Thursday, January 08, 2009

If There Are Helicopters Overhead, It Can't Be Good

Oakland is staging its own Rodney King revival, albeit in a much more tragic way. A 22 year old man was shot and killed at a BART station by a BART policeman in the early hours of New Years Day. The man was being restrained by several BART policemen, who had been called to the scene to break up a large altercation on the train. There have been reports that the officer may have thought he was pulling a tazer instead of his gun, and it is unclear how much the victim was resisting arrest or to what degree the charged atmosphere with numerous angry youths contributed to the escalation in the use of force. The undeniable end result, however, was a horrible mistake by the officer and a terrible tragedy for the victim's family.

The event did not become a major story until video taken by several witnesses on their cell phones surfaced some days later. The videos have been widely viewed on the internet, which has fueled a new storm of outrage. Yesterday afternoon, a protest at the BART station where the shooting took place turned into a full-blown riot by early evening. Later in the evening, the demonstration/riot transitioned to downtown Oakland. A number of store windows were broken half a block from by office, among other places. TV and police helicopters spent much of the morning today overhead, monitoring what I presume was another march, likely starting from the BART offices.

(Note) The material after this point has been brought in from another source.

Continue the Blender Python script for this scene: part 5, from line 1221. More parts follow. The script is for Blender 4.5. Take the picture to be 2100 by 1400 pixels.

There is no way for this to end well, unfortunately. It begins with the basic tragedy of the death of a young man who, though he may not have been cooperating fully with the police, did not appear to be placing the officers in mortal danger. What makes it far worse is the belief some people have (some of whom are self-acknowledged anarchists) that the appropriate way to respond to an event like this is to destroy things. This article from the San Francisco Chronicle paints a bleak picture of the base motivations of the people behind the random violence. To pick one example, one person participating in the riot, described in the article as a young black woman, had no sympathy for the black woman who owns Creative African Braids, a hair salon a couple of blocks from my office that had its windows broken. "I feel like the night is going great," the protester said. "She should be glad she just lost her business and not her life,"

It is easily understandable that community outrage would follow what appears to be a totally unjustifiable use of force by a police officer that resulted in the death of a young man. It is not unexpected that cries of racism would be a prominent feature of that outrage, since the victim was black and the officer is not. It is shameful, however, that some people believe that the best way to express outrage is to injure, loot and destroy the property of innocent bystanders, especially when many of those bystanders share your race and your outrage.

This will probably calm down for the time being, until the trial of the officer (who has not yet been charged) takes place. I was in the Bay Area the weekend the Rodney King verdicts were announced. Even though the biggest riots took place in Los Angeles, San Francisco was a ghost town as people stayed inside until the tension dissipated. If the officer is aquitted, or found guilty of a crime less than murder (the charge the community is clamoring for), this will be a very tense place for a while.